● Task directions
Where a line below holds the string "scene", copy that line.

● Data block
>>>>>
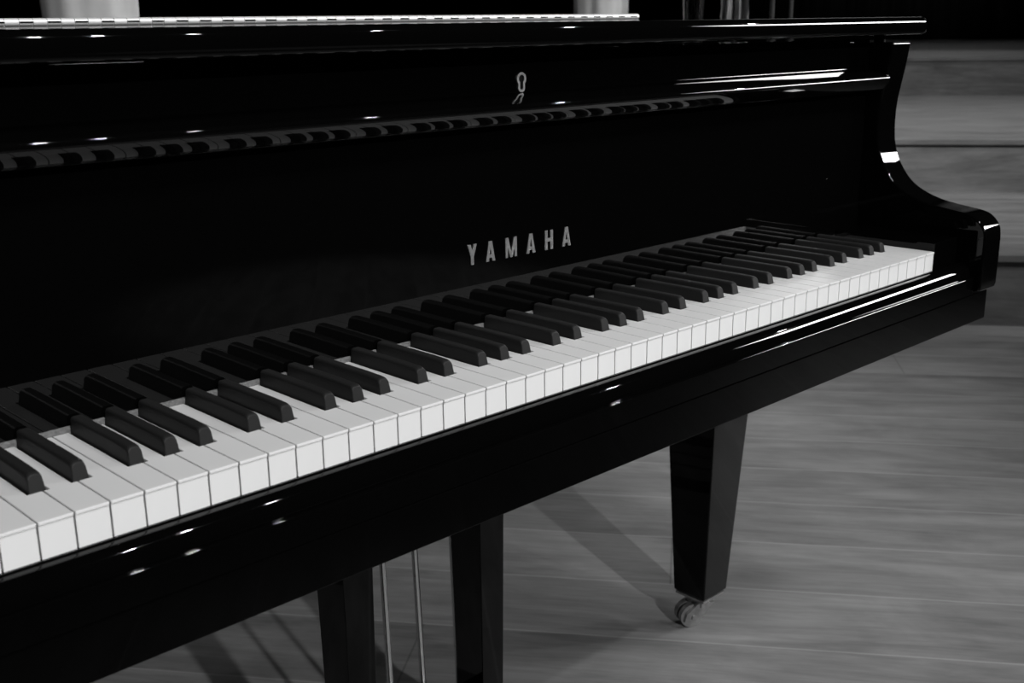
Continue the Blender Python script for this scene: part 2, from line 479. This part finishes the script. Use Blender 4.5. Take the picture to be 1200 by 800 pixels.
for x in (.54, .60, .66):
    bm = bmesh.new()
    loft(bm, [[(x + a * w, y, -.628 + dz + b_ * .006) for a, b_ in ((-1, -1), (1, -1), (1, 1), (-1, 1))] for y, w, dz in ((.30, .010, 0), (.24, .011, .004), (.20, .018, 0), (.178, .021, -.006), (.168, .014, -.012))])
    bevel(bm, .003, 2, 40); link('pedal', bm, BRASS, lyre, smooth=40)
# ------------------------------------------------------------------ things standing behind the piano
def see(u, v, dist):
    """point (key-top frame) seen at a place of the photograph, at a horizontal distance from the camera"""
    a = 0.7652 + math.atan((u - 600) / 1325.3 * math.cos(.2701))
    return Vector((-.1857 + math.sin(a) * dist, -.6666 + math.cos(a) * dist, 0)), a
CLOTH = add_noise(mat('white_cloth', .62, .9, spec=.2), 14, .55, .66)
PALE = add_noise(mat('pale_cloth', .4, .9, spec=.2), 20, .28, .46)
BLK = mat('black_metal', .012, .45)
GLASS = mat('clear_glass', .9, .04, ior=1.45); GLASS.node_tree.nodes['Principled BSDF'].inputs['Transmission Weight'].default_value = 1
def draped_pedestal(u, dist, rad, seed, label, waist):
    """round high table in a fitted white cover: taut top, waist, splayed foot, soft folds"""
    p, a = see(u, 0, dist); e = empty('draped_pedestal', (p.x, p.y, FLOOR + UP)); ORG[e.name] = Vector((p.x, p.y, FLOOR))
    tag(e, label, 'pedestal', 'white cloth-covered pedestals behind the piano')
    rnd = random.Random(seed); n = 72; secs = []
    ph = [rnd.uniform(0, 6.3) for _ in range(4)]
    H = [(0, 1.45), (.03, 1.42), (.25, 1.15), (.55, 1.0), (.85, .96), (1.0, .98), (1.1, 1.0), (1.25, 1.04), (1.40, 1.08), (1.42, 1.05)]
    for h, k in H:
        ring = []
        for i in range(n):
            t = 2 * math.pi * i / n
            amp = .035 if h < 1.3 else .02
            w = 1 + amp * math.sin(4 * t + ph[0]) + amp * .7 * math.sin(7 * t + ph[1] + h) + amp * .4 * math.sin(13 * t + ph[2] - 2 * h)
            ring.append((p.x + rad * k * w * math.cos(t), p.y + rad * k * w * math.sin(t), FLOOR + h))
        secs.append(ring)
    bm = bmesh.new(); loft(bm, secs); link('cloth_cover', bm, CLOTH, e, smooth=70)
    bm = bmesh.new(); tube(bm, (p.x, p.y, FLOOR + 1.421), (p.x, p.y, FLOOR + 1.445), rad * 1.12, rad * 1.1, 48); link('top_plate', bm, CLOTH, e, smooth=40)
draped_pedestal(115, 3.35, .124, 1, 'tall white cloth-covered pedestal behind the left end of the lid hinge', 1.0)
draped_pedestal(709, 3.75, .084, 5, 'slim white cloth-covered pedestal behind the right end of the lid hinge', 1.0)
def mic_stand(u, dist, label):
    p, a = see(u, 0, dist); e = empty('microphone_stand', (p.x, p.y, FLOOR + UP)); ORG[e.name] = Vector((p.x, p.y, FLOOR)); tag(e, label, 'stand', 'thin stands behind the piano')
    bm = bmesh.new(); tube(bm, (p.x, p.y, FLOOR), (p.x, p.y, FLOOR + .018), .032, .030, 32); tube(bm, (p.x, p.y, FLOOR + .018), (p.x, p.y, FLOOR + .035), .022, .016, 24); link('base', bm, BLK, e, smooth=40)
    bm = bmesh.new(); tube(bm, (p.x, p.y, FLOOR + .03), (p.x, p.y, FLOOR + .95), .011); tube(bm, (p.x, p.y, FLOOR + .9), (p.x, p.y, FLOOR + 1.5), .0075); link('pole', bm, POLE, e, smooth=40)
    bm = bmesh.new(); tube(bm, (p.x, p.y, FLOOR + .88), (p.x, p.y, FLOOR + .97), .016, .014); link('clutch', bm, BLK, e, smooth=40)
    bm = bmesh.new(); tube(bm, (p.x, p.y, FLOOR + 1.5), (p.x, p.y - .02, FLOOR + 1.53), .012); tube(bm, (p.x, p.y - .02, FLOOR + 1.53), (p.x, p.y - .03, FLOOR + 1.63), .012, .02); link('microphone', bm, BLK, e, smooth=40)
POLE = mat('grey_pole', .10, .4, .5)
mic_stand(909, 3.7, 'thin grey stand behind the lid, the one nearer the pale cloth')
mic_stand(931, 4.15, 'thin grey stand behind the lid, the rightmost upright')
# a dark stand with a pale cloth hung over its bar
p, a = see(864, 0, 4.0); e = empty('coat_stand', (p.x, p.y, FLOOR + UP)); ORG[e.name] = Vector((p.x, p.y, FLOOR))
tag(e, 'dark pole stand behind the lid carrying a pale hanging cloth', 'stand')
bm = bmesh.new(); tube(bm, (p.x, p.y, FLOOR), (p.x, p.y, FLOOR + .02), .06, .055, 32); link('base', bm, BLK, e, smooth=40)
bm = bmesh.new(); tube(bm, (p.x, p.y, FLOOR + .015), (p.x, p.y, FLOOR + 1.35), .012); link('pole', bm, BLK, e, smooth=40)
R_ = Vector((math.cos(a), -math.sin(a), 0)); T_ = Vector((math.sin(a), math.cos(a), 0))
bm = bmesh.new(); tube(bm, p + R_ * -.06 + Vector((0, 0, FLOOR + 1.34)), p + R_ * .06 + Vector((0, 0, FLOOR + 1.34)), .01); link('bar', bm, BLK, e, smooth=40)
bm = bmesh.new(); secs = []
for h in range(15):
    z = FLOOR + 1.355 - h * .026; ring = []; k = .030 + .0013 * h
    for side in (1, -1):
        for i in range(25):
            t = -1 + 2 * i / 24; t = t * side
            fold = .012 * math.sin(9 * t + .8 + .12 * h) * min(1, h / 5 + .2) + .006 * math.sin(21 * t + .3 * h)
            c = p + R_ * (k * t + .004 * math.sin(h * .7)) + T_ * (-.036 + fold - (.003 if side == 1 else -.003) )
            ring.append((c.x, c.y, z - .012 * math.sin(5 * t + 1) * (h / 14)))
    secs.append(ring)
loft(bm, secs)
cl = link('hanging_cloth', bm, PALE, smooth=70, at=(p.x, p.y, FLOOR + 1.0)); tag(cl, 'pale crumpled cloth hanging from a dark stand behind the lid', 'cloth')
# a clear vase on a dark plinth
p, a = see(817, 0, 3.6); e = empty('plinth', (p.x, p.y, FLOOR + UP)); ORG[e.name] = Vector((p.x, p.y, FLOOR)); tag(e, 'narrow black plinth behind the lid under a clear glass vase', 'plinth')
bm = bmesh.new(); box(bm, p.x - .07, p.x + .07, p.y - .07, p.y + .07, FLOOR + .06, FLOOR + .94); bevel(bm, .004, 2); link('column', bm, BLK, e, smooth=40)
bm = bmesh.new(); box(bm, p.x - .075, p.x + .075, p.y - .075, p.y + .075, FLOOR, FLOOR + .06); bevel(bm, .006, 2); link('foot', bm, BLK, e, smooth=40)
bm = bmesh.new(); out = [(.030, 0), (.033, .01), (.026, .05), (.031, .10), (.034, .18), (.036, .30), (.040, .36)]
inn = [(.037, .36), (.033, .30), (.031, .18), (.028, .10), (.023, .05), (.026, .02), (.001, .018)]
n = 32; loft(bm, [[(p.x + r_ * (1 + .06 * math.sin(8 * 2 * math.pi * i / n)) * math.cos(2 * math.pi * i / n), p.y + r_ * (1 + .06 * math.sin(8 * 2 * math.pi * i / n)) * math.sin(2 * math.pi * i / n), FLOOR + .94 + h) for i in range(n)] for r_, h in out + inn])
vz = link('vase', bm, GLASS, smooth=60, at=(p.x, p.y, FLOOR + .94)); tag(vz, 'fluted clear glass vase on a narrow black plinth behind the lid', 'vase')

# ------------------------------------------------------------------ camera
f, yaw, pit, roll = 1325.3, .7652, .2701, -.0136
C = Vector((-.1857, -.6666, .2896 + UP))
d = Vector((math.sin(yaw) * math.cos(pit), math.cos(yaw) * math.cos(pit), -math.sin(pit)))
r = d.cross(Vector((0, 0, 1))).normalized(); u = r.cross(d)
c_, s_ = math.cos(roll), math.sin(roll)
xr = c_ * r + s_ * u; yu = c_ * u - s_ * r
cam = bpy.data.objects.new('camera', bpy.data.cameras.new('camera')); COL.objects.link(cam)
M = Matrix(((xr.x, yu.x, -d.x, C.x), (xr.y, yu.y, -d.y, C.y), (xr.z, yu.z, -d.z, C.z), (0, 0, 0, 1)))
cam.matrix_world = M
cam.data.sensor_width = 36; cam.data.lens = f / 1200 * 36; cam.data.clip_start = .02
cam.data.dof.use_dof = True; cam.data.dof.focus_distance = 1.15; cam.data.dof.aperture_fstop = 13
scene.camera = cam

# ------------------------------------------------------------------ light
w = bpy.data.worlds.new('hall'); scene.world = w; w.use_nodes = True
w.node_tree.nodes['Background'].inputs[0].default_value = (.6, .6, .6, 1)
w.node_tree.nodes['Background'].inputs[1].default_value = .004
def spot(loc, target, power, rad=.05, size=70, blend=.6):
    L = bpy.data.lights.new('stage_or_fill_spot', 'SPOT'); L.energy = power; L.shadow_soft_size = rad
    L.spot_size = math.radians(size); L.spot_blend = blend
    o = bpy.data.objects.new('stage_or_fill_spot', L); COL.objects.link(o)
    o.location = loc; o.rotation_euler = (Vector(target) - Vector(loc)).to_track_quat('-Z', 'Y').to_euler(); return o
def area(name, loc, target, power, sx, sy):
    L = bpy.data.lights.new(name, 'AREA'); L.energy = power; L.shape = 'RECTANGLE'; L.size = sx; L.size_y = sy
    o = bpy.data.objects.new(name, L); COL.objects.link(o)
    o.location = loc; o.rotation_euler = (Vector(target) - Vector(loc)).to_track_quat('-Z', 'Y').to_euler(); return o
spot((-.45, -4.2, 2.45), (.95, .6, .45), 540, .05, 35)
spot((.1, -2.7, 4.7), (.75, .3, .6), 380, .30, 34)
for x, p, t, sz in ((1.95, 90, (1.1, 1.6, 0), 40), (2.25, 90, (1.2, 1.6, 0), 40), (2.75, 40, (1.4, 1.6, 0), 40), (3.9, 115, (1.3, 1.9, .4), 35),
                    (5.5, 140, (1.3, 1.9, .4), 34), (7.6, 160, (1.3, 1.9, .4), 30)):
    spot((x, -3.0, 4.4), t, p, .032, sz, .2)
spot((3.0, -2.4, 4.9), (3.0, 2.8, 0), 420, .10, 40)  # added fill, brightens the boards right of the piano
spot((2.3, -2.3, 4.6), (2.35, -2.5, 0), 560, .08, 26, .7)  # added lamp, pools light on unseen front floor for the fallboard to mirror
a_ = area('side_panel_light', (8.1, -3.5, 3.02), (1.2, .1, .8), 9, 2.1, 1.0); a_.data.spread = math.radians(30)
spot((2.6, -.2, 4.4), (5.6, 1.9, .2), 900, .06, 54, 1.)  # added lamp to brighten the step risers and treads
spot((6.3, 2.5, 5.6), (6.5, 2.5, .5), 520, .06, 60, 1.)  # added overhead lamp, lifts the brightness of the second tread
spot((9.0, 3.6, 4.9), (9.2, 3.8, .77), 200, .05, 34, 1.)
spot((11.0, 4.0, 4.6), (16.5, 8.5, 3.6), 2600, .05, 60, 1.)  # added lamp on the wall above the drape, for its reflection in the cheek

vs = scene.view_settings
vs.view_transform = 'Standard'; vs.look = 'None'; vs.gamma = 1; vs.exposure = 0; vs.use_curve_mapping = False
<<<<<
● Result
Continue the Blender Python script for this scene: part 2, from line 479. This part finishes the script. Use Blender 4.5. Take the picture to be 1200 by 800 pixels.
scene.camera = cam
w = bpy.data.worlds.new('hall'); scene.world = w; w.use_nodes = True
vs = scene.view_settings